What do you do? Rather than getting a loan from an Israelite bank (there are none), you get a loan from an Israelite brother (there are lots of these). He gives you enough money/food to take care of your family. For collateral you put up the only thing of value you have—some of your land. Until you repay your debt, the land will be his to work. During that period, you’d have to feed your family on the crops from the remaining portion of your land.
But you break your leg in an accident the next year. Other members of your household have sustained illnesses. You are unable to plow, plant or reap what you needed to. You have to get another loan. Now, you’re not sure that in a great year you could feed your family on the land you had remaining (you just had another child enter their teenage years). So, what are you going to do? How are you going to escape the cycle you’re in? That’s where the legislation of Deuteronomy 15:1-11 comes in.

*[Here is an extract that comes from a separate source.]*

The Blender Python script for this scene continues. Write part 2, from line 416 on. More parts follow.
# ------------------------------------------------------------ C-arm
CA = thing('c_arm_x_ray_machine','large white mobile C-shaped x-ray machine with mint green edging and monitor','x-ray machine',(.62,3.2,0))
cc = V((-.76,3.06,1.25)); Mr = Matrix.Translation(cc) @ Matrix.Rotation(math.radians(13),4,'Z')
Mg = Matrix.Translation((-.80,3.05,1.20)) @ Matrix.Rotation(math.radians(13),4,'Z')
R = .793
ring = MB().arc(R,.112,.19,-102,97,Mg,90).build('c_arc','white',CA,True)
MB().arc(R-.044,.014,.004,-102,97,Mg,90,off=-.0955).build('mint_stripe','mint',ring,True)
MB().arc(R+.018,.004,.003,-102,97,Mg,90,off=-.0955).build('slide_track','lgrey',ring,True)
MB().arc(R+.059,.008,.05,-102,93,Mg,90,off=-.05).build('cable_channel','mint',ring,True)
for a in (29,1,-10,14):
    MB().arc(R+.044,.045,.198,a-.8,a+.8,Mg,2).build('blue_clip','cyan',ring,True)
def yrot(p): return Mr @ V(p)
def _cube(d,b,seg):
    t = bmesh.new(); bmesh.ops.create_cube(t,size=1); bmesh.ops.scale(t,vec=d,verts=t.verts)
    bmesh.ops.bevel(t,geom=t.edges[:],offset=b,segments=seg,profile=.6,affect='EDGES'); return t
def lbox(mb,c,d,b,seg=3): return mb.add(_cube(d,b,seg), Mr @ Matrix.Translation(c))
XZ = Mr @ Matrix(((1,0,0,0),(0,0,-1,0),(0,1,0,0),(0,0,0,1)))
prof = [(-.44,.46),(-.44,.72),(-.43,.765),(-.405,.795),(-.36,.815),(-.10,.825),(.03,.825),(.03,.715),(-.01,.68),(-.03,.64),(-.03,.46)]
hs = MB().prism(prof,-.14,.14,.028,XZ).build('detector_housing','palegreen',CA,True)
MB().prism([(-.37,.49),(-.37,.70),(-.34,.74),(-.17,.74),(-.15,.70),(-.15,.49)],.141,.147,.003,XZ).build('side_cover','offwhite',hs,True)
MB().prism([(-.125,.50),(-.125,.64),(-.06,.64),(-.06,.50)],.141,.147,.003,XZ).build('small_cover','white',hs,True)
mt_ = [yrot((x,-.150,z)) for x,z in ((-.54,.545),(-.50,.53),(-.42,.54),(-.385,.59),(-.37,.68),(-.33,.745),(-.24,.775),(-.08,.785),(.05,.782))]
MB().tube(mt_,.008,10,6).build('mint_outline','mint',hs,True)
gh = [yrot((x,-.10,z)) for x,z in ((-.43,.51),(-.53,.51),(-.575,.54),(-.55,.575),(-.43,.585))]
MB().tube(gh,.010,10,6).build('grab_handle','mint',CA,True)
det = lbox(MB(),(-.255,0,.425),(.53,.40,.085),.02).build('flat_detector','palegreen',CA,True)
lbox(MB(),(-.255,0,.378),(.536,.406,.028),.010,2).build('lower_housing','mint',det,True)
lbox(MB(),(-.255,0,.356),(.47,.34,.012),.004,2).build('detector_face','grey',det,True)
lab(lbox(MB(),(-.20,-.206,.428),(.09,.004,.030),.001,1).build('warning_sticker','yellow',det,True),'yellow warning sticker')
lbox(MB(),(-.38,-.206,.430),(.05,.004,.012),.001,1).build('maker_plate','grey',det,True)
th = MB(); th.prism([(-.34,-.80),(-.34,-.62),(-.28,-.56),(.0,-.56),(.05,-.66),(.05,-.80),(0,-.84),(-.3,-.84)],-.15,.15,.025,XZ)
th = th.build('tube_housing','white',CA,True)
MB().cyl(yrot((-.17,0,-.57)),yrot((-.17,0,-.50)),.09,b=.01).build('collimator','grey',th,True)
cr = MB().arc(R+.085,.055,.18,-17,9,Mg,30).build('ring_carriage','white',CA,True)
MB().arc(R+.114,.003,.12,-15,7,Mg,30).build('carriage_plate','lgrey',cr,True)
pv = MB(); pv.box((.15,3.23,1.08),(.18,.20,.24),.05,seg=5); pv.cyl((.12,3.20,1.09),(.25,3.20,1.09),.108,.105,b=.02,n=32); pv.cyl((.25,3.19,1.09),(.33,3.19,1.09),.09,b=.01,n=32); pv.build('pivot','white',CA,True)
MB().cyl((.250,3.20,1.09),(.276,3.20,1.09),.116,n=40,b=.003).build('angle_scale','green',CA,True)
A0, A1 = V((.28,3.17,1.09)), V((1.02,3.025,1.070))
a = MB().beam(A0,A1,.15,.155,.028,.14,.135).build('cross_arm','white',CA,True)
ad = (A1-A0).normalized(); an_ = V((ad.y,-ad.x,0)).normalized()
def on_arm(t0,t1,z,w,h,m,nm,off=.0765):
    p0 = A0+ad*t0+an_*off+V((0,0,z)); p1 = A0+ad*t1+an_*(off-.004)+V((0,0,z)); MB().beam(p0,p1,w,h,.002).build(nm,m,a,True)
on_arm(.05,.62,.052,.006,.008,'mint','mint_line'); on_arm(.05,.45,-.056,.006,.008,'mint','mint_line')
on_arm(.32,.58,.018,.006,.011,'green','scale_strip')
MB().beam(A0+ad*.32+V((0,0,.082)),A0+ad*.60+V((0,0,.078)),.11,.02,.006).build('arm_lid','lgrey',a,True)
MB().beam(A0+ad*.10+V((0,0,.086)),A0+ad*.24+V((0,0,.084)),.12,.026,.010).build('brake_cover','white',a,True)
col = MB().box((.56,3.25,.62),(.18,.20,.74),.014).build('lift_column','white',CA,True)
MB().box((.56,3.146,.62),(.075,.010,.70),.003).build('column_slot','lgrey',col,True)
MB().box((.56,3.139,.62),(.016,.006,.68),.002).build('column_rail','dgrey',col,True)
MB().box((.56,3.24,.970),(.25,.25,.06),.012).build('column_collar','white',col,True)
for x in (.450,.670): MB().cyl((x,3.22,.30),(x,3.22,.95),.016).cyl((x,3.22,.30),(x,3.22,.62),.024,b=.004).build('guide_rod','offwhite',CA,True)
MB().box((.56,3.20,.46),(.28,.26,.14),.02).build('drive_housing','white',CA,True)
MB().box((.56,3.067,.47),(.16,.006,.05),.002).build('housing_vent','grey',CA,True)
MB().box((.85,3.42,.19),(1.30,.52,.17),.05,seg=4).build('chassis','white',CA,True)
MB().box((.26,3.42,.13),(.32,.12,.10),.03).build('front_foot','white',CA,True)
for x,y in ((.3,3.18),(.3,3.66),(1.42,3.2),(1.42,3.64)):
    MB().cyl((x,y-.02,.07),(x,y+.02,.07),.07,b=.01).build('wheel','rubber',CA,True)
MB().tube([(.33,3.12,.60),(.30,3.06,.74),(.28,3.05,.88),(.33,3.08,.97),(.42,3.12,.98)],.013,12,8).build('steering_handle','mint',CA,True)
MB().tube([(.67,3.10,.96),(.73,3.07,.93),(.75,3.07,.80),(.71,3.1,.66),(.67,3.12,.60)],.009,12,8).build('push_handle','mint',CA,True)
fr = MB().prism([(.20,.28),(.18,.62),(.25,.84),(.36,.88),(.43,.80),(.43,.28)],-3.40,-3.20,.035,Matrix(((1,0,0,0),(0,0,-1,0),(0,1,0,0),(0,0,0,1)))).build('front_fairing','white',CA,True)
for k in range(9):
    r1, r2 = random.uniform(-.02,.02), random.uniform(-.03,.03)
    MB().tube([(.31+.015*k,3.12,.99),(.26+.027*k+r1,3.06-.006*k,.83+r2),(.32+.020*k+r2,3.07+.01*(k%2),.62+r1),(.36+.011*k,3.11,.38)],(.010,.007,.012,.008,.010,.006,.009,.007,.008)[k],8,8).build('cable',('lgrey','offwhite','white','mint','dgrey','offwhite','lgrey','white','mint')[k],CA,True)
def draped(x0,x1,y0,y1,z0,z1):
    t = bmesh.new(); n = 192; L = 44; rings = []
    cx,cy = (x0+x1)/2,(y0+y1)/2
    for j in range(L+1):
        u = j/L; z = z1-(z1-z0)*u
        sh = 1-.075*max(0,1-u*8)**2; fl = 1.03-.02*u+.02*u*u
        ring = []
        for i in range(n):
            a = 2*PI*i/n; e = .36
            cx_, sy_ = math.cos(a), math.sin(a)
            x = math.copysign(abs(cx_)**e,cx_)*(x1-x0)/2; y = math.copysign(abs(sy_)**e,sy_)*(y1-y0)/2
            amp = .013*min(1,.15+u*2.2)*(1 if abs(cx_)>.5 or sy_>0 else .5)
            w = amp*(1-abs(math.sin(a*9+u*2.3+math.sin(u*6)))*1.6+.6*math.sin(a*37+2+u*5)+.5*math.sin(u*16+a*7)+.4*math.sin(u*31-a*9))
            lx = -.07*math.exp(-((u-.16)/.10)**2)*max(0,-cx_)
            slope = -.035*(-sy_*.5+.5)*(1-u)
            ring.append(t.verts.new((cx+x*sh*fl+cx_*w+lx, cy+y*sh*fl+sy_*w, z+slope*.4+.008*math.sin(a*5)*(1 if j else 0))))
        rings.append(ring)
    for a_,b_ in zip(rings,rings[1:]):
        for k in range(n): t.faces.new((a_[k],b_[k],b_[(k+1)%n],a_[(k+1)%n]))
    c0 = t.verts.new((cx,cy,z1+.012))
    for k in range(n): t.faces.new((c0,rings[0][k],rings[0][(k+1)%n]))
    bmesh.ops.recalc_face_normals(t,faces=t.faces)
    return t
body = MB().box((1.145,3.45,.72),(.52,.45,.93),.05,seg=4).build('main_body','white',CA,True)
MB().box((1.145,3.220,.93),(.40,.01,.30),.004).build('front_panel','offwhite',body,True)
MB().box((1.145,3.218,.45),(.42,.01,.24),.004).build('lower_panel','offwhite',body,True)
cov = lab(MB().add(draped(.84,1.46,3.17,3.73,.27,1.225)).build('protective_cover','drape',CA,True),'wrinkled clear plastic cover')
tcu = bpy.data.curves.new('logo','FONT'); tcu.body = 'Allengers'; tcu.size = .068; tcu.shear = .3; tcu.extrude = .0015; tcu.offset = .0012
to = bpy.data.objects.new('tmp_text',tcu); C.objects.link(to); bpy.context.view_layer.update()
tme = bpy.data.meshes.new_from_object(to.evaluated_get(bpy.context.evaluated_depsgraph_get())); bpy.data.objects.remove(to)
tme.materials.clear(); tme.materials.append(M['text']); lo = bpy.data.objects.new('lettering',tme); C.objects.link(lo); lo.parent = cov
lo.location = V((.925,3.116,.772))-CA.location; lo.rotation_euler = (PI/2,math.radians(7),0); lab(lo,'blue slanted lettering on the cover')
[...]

It limits the amount of time you would have to live like this to, at most, seven years. Then your debt was forgiven, and you could start over. It still wasn’t necessarily an easy road—although you were no longer in debt, you now had nothing. You would need to work hard to avoid having the same thing happen again. But you had rest, release, and rescue from the hole you had fallen into.
We can see plenty of wisdom in this arrangement. No one fell into an endless cycle of poverty—there was rest, release, and rescue every seven years. Another benefit was that people learned to look to each other when they had problems. They bore each other’s burdens. It was a great example of brotherhood. Bruggemann (Deuteronomy) notes that, “The primary implication of the text is that the economy must be seen as a subset of a neighborly fabric, and must be made to serve and enhance that neighborly fabric.” Then too, it was a wonderful check against materialism. Rather than viewing life as being about accumulating as much money and stuff as you could, they understood that people were more important than things and life was about being rich toward God (Luke 12:21).
Let’s live with tender hearts and open hands (Deuteronomy 15:7)!